* Start *

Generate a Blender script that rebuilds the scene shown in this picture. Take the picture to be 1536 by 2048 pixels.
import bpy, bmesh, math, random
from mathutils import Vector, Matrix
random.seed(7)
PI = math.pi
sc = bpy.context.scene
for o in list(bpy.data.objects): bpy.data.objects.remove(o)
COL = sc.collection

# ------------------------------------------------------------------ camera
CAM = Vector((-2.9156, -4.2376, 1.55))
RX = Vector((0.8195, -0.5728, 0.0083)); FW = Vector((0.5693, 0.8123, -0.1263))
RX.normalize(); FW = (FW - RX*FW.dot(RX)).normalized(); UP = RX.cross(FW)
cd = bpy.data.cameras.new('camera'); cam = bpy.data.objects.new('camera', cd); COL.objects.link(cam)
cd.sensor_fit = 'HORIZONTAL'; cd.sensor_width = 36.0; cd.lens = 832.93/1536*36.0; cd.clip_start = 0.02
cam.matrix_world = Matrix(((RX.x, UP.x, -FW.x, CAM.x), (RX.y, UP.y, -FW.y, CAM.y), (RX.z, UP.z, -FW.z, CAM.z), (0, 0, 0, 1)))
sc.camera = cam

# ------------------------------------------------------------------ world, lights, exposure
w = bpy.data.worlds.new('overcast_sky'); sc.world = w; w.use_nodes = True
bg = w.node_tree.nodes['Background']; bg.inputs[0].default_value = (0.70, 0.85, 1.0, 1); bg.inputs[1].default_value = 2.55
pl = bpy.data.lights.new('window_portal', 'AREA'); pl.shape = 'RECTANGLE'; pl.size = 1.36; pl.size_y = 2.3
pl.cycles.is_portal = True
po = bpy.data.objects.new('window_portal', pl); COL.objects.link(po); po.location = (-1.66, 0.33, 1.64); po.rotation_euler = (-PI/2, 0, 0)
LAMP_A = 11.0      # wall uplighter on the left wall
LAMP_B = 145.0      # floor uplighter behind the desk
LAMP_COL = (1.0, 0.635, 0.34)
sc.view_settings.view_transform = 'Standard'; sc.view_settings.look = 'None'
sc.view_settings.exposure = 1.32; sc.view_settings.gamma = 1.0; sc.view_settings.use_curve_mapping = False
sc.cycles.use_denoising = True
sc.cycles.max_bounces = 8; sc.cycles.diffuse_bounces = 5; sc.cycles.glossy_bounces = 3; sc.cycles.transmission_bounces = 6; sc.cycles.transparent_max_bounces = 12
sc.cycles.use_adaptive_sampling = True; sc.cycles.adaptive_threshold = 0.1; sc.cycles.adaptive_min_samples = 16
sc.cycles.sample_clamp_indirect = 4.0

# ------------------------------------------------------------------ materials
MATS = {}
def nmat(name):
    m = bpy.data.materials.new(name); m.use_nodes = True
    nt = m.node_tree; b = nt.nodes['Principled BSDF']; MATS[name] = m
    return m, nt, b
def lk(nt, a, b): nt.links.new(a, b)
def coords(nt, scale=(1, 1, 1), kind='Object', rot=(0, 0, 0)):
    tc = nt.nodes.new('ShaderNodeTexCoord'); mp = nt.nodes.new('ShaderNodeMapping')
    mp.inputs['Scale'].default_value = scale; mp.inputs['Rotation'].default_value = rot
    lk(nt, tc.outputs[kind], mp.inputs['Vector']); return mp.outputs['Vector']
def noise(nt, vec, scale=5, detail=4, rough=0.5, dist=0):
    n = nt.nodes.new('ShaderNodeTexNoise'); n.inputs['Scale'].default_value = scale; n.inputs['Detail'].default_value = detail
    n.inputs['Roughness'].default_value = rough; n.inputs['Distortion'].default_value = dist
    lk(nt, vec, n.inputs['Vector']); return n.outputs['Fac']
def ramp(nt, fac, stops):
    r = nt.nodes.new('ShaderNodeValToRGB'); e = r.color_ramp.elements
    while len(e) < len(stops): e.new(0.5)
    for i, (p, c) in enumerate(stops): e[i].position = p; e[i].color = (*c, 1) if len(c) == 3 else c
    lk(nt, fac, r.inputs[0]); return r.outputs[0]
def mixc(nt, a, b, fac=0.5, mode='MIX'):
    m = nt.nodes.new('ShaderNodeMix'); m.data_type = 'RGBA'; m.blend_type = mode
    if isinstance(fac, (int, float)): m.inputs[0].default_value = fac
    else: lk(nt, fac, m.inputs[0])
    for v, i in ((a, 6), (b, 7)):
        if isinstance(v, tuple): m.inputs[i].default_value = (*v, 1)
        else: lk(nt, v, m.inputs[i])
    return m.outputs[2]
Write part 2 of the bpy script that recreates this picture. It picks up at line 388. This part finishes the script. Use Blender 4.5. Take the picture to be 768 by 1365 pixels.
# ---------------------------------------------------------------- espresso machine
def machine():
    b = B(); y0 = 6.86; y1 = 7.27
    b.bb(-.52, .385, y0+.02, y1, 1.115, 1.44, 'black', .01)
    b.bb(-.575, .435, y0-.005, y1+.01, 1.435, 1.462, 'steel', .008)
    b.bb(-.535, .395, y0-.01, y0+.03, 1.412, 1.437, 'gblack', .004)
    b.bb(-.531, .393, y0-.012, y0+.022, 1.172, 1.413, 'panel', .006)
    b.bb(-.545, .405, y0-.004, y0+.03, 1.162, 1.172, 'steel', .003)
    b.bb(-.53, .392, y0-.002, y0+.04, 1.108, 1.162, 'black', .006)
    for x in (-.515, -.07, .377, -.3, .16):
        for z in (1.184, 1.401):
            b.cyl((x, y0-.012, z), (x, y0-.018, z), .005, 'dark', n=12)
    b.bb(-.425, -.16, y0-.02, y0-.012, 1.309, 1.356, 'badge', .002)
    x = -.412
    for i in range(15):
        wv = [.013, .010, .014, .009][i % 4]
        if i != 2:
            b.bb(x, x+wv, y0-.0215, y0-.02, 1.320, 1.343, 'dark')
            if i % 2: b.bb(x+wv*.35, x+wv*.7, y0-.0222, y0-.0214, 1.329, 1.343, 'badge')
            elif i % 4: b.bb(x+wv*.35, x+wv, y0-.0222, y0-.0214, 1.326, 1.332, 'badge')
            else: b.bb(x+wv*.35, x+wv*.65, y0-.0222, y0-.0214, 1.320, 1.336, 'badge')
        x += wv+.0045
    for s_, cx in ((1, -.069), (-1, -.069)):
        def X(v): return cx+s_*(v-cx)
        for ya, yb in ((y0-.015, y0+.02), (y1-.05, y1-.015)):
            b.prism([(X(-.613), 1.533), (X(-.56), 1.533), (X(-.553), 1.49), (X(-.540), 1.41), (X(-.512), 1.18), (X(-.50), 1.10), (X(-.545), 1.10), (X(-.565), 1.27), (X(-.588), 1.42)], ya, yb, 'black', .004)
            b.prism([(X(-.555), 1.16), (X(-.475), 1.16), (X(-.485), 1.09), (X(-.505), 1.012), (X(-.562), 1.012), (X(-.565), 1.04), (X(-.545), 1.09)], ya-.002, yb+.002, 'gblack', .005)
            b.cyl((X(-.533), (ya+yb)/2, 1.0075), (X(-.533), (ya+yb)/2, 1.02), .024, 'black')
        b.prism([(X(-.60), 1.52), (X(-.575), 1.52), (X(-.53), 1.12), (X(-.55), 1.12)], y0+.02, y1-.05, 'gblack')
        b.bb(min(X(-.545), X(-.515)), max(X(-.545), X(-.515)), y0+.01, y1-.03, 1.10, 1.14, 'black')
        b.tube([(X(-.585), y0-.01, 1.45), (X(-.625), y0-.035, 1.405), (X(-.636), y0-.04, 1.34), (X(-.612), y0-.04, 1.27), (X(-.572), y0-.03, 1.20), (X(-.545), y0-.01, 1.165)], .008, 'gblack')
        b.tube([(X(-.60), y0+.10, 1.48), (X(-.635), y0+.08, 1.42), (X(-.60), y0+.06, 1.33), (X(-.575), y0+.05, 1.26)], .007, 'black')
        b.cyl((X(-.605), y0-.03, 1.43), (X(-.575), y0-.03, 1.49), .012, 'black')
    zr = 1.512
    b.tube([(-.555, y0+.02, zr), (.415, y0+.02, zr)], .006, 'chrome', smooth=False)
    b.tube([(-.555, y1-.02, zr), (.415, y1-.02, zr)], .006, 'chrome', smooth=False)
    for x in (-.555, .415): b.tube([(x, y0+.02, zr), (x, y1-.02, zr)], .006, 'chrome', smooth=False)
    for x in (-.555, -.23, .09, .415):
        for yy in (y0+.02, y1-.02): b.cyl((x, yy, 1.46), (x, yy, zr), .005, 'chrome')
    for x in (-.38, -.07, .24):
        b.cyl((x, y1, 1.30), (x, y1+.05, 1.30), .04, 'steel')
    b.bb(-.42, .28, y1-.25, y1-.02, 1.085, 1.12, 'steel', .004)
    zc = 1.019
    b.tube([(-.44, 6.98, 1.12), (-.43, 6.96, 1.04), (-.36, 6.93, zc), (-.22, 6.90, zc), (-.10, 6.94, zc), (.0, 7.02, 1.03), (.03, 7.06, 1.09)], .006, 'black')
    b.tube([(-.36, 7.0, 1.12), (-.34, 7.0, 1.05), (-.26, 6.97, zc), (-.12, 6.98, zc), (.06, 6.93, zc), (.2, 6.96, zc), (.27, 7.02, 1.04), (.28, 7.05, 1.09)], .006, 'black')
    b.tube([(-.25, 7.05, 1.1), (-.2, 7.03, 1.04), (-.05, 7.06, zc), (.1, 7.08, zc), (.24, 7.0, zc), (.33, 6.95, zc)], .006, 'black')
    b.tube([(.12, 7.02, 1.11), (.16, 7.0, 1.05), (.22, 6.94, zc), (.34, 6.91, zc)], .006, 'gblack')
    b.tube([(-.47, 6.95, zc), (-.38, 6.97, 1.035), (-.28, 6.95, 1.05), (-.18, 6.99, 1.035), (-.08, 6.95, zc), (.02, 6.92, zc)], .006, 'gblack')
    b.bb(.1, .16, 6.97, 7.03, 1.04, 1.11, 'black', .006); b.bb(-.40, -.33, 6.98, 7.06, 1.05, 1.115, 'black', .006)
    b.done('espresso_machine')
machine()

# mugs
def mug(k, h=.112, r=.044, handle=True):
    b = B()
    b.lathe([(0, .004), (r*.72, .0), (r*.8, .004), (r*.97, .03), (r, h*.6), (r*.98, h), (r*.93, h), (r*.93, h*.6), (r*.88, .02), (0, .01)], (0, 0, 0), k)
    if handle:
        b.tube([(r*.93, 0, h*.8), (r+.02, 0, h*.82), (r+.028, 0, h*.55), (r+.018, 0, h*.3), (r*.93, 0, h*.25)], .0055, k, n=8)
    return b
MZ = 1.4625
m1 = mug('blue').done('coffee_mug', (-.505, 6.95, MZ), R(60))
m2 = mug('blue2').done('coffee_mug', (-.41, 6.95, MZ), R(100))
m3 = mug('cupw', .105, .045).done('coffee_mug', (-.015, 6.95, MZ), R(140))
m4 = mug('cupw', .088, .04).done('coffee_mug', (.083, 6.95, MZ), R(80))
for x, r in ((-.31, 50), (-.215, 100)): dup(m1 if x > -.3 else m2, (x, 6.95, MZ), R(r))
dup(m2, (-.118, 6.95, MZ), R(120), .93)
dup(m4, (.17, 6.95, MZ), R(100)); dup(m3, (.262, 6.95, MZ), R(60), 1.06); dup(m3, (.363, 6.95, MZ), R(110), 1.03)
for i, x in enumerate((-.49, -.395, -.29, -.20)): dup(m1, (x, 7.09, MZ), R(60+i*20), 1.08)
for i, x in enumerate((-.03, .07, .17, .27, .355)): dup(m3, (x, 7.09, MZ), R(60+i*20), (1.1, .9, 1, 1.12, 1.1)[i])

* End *

SHORT TASK
Extract, please, the lines from the start of the entries above through the one with "COL = sc.collection", both included, reproducing each exactly and adding nothing.

RESPONSE TO THE EXERCISE
Generate a Blender script that rebuilds the scene shown in this picture. Take the picture to be 1536 by 2048 pixels.
import bpy, bmesh, math, random
from mathutils import Vector, Matrix
random.seed(7)
PI = math.pi
sc = bpy.context.scene
for o in list(bpy.data.objects): bpy.data.objects.remove(o)
COL = sc.collection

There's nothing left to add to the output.